European emissions keep on slowly shrinking
Shipping’s contribution to the overall pollution load is increasing, while emissions from land-based sources are decreasing. Photo: Flickr.com/ecstaticist/CC BY-NC-SA
Sulphur emissions show the biggest reductions, while there is much less improvement for ammonia and particulate matter. Cuts in land-based emissions are countered by rising emissions from international shipping.
Since 1980, total European emissions of sulphur dioxide (SO2) – the most significant acidifying pollutant and an important precursor to health-damaging secondary fine particles (PM2.5) – from land-based emission sources have fallen by 84 per cent, from around 53 million tonnes in 1980 to 8.2 million tonnes in 2011.
Emissions of nitrogen oxides (NOx), non-methane volatile organic compounds (VOCs), and ammonia have also gone down, although to a lesser extent.
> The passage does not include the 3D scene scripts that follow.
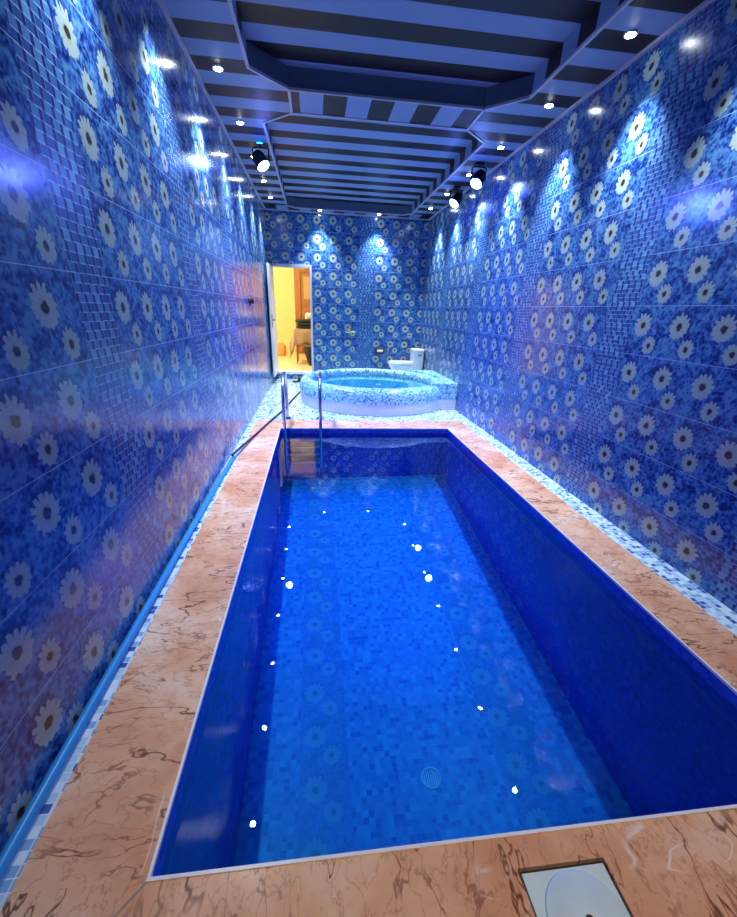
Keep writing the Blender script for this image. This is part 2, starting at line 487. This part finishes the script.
# pool basin
PD = -1.62
bm = bmesh.new()
bx(bm, PX0-0.1, PX1+0.1, PY0-0.1, PY1+0.1, PD-0.1, PD, 0)
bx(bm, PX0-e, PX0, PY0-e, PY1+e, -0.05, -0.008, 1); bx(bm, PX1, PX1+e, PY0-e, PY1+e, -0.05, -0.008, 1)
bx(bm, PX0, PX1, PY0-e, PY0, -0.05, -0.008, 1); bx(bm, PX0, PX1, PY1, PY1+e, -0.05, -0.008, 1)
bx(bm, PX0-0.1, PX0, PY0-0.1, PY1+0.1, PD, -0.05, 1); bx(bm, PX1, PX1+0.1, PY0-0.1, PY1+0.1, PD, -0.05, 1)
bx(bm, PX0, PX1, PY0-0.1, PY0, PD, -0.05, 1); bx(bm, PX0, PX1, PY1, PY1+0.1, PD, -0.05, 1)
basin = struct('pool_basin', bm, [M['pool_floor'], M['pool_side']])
bm = bmesh.new(); quad(bm, [(PX0, PY0, 0), (PX1, PY0, 0), (PX1, PY1, 0), (PX0, PY1, 0)])
pw = obj('pool_water', bm, M['water'], loc=(0, 0, WZ))
tag(pw, 'clear blue water filling the long rectangular pool', 'water', kind='stuff')
WATERS = [pw]

# ------------------------------------------------------------------ ceiling: low ring with two chamfered recesses
RX0, RX1, CH_ = -0.46, 1.748, 0.28
ZU = 3.10
def octo(x0, x1, y0, y1, c0, c1):
    return [(x0+c0, y0), (x1-c0, y0), (x1, y0+c0), (x1, y1-c1), (x1-c1, y1), (x0+c1, y1), (x0, y1-c1), (x0, y0+c0)]
R1 = octo(RX0, RX1, 0.3, 4.435, 0.28, 0.28)
R2 = octo(RX0, RX1, 4.86, 8.78, 0.29, 0.14)
bm = bmesh.new()
def ring(bm, outer, hole, z, mi):
    """outer rect minus octagon hole, as fans of quads"""
    x0, x1, y0, y1 = outer
    h = hole
    # left, right, and corner pieces
    quad(bm, [(x0, h[7][1], z), (h[7][0], h[7][1], z), (h[6][0], h[6][1], z), (x0, h[6][1], z)], mi)
    quad(bm, [(h[2][0], h[2][1], z), (x1, h[2][1], z), (x1, h[3][1], z), (h[3][0], h[3][1], z)], mi)
    quad(bm, [(x0, y0, z), (h[0][0], y0, z), (h[0][0], h[0][1], z), (h[7][0], h[7][1], z), (x0, h[7][1], z)], mi)
    quad(bm, [(h[1][0], y0, z), (x1, y0, z), (x1, h[2][1], z), (h[2][0], h[2][1], z), (h[1][0], h[1][1], z)], mi)
    quad(bm, [(x0, h[6][1], z), (h[6][0], h[6][1], z), (h[5][0], h[5][1], z), (h[5][0], y1, z), (x0, y1, z)], mi)
    quad(bm, [(h[3][0], h[3][1], z), (x1, h[3][1], z), (x1, y1, z), (h[4][0], y1, z), (h[4][0], h[4][1], z)], mi)
YM = 4.6475
ring(bm, (XL, XR, YN, YM), R1, ZC, 0)
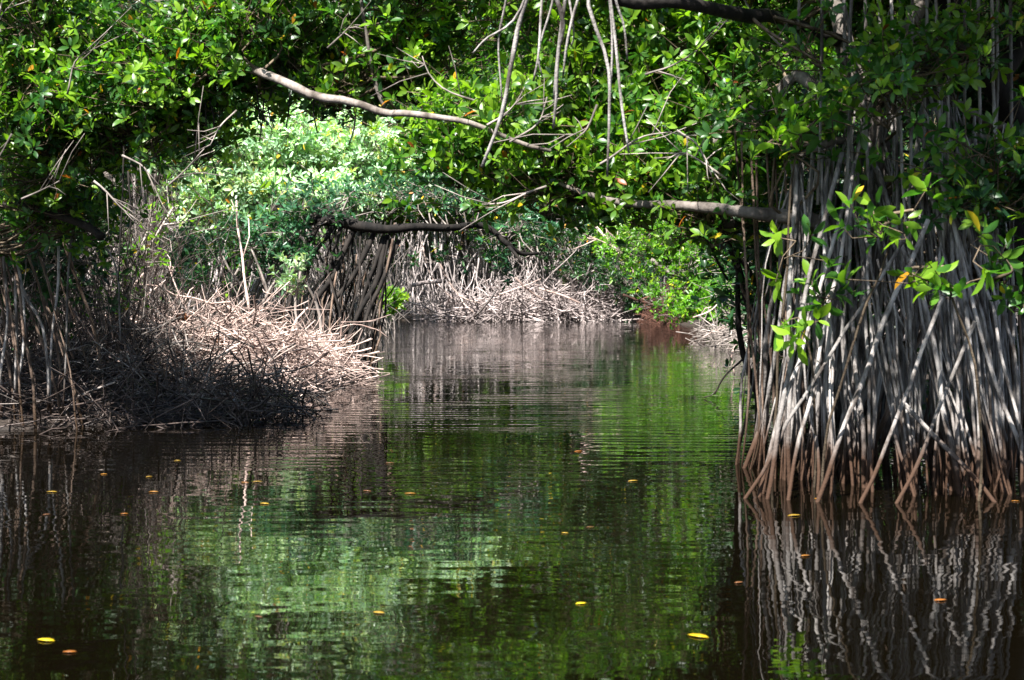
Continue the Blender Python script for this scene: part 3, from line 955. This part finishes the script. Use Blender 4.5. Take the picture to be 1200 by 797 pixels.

VOCs have more than halved (-58 per cent) since 1980, while NOx and ammonia emissions have dropped by 46 and 35 per cent, respectively.
Since the late 1990s, emissions of primary fine particles (PM2.5) have been attracting increasing attention, mainly because of their negative impacts on health. However, these emissions are not as well documented as those of other air pollutants, and many countries lack emissions data for the 1990s. Between 2000 and 2011 it is estimated that emissions of PM2.5 from land-based sources have fallen by 35 per cent, from 2.8 to 1.8 million tonnes.
Looking specifically at the 28 member states of the European Union, between 1980 and 2011 the emissions of SO2 came down by 88 per cent, while those of NOx, VOCs and ammonia fell respectively by 50, 61 and 30 per cent. The emissions of PM2.5 were only reduced by 24 per cent between 2000 and 2011.
Emissions of NOx and SO2 from international shipping in European waters show a steady increase. Since 1980, ship emissions of SO2 have gone up from 1.7 to 2.4 million tonnes (a 36 per cent increase), and those of NOx from 2.4 to 4.1 million tonnes (67 per cent).
The data in Table 1 is taken from figures reported by countries themselves to the Convention on Long-range Transboundary Air Pollution, and was compiled by the European Monitoring and Evaluation Programme (EMEP). The Convention’s EMEP keeps track of the ways in which emissions from one country affect the environment in others. The EMEP report also provides an overview of calculations for source-receptor relationships (including transboundary movements between countries), covering acidifying, eutrophying, photo-oxidant, and particle pollution.
Table 1: European emissions of sulphur dioxide, nitrogen oxides (as NO2), VOCs, ammonia, and PM2.5 (kilotonnes). Data for 2000 and 2011 is from the 2013 EMEP report, while data for 1980 and 1990 is from earlier EMEP reports. Russia in the table refers only to the western parts of the Russian Federation.
For most European countries the biggest share of depositions of sulphur and nitrogen emanate from outside their own territory, and an increasing share of the depositions originate from international shipping.
Since land-based emissions are gradually coming down, while those from international shipping show a continuous increase, shipping’s contribution to pollutant depositions and concentrations is getting bigger and bigger. For 2011 it was estimated that ship emissions were responsible for ten per cent or more of the total depositions of both sulphur and oxidised nitrogen compounds in many countries (see Table 2). In the coastal areas of these countries, shipping’s contribution to the overall pollution load is even higher. Countries that are particularly exposed to air pollution from shipping include Ireland, Denmark, Sweden, Norway, the Netherlands, Portugal and the United Kingdom.
Table 2: European countries where the proportion of air pollutant depositions of sulphur and oxidised nitrogen from ships is the most marked.
EMEP has also studied the contribution of air pollutants to the input of nitrogen to the Baltic Sea. It is estimated that atmospheric deposition typically accounts for about one quarter to one third of the total nitrogen load to this sea. The three main contributors to the deposition of oxidised nitrogen compounds are Germany, Poland and ship traffic in the Baltic Sea, accounting together for almost 40 per cent of the input.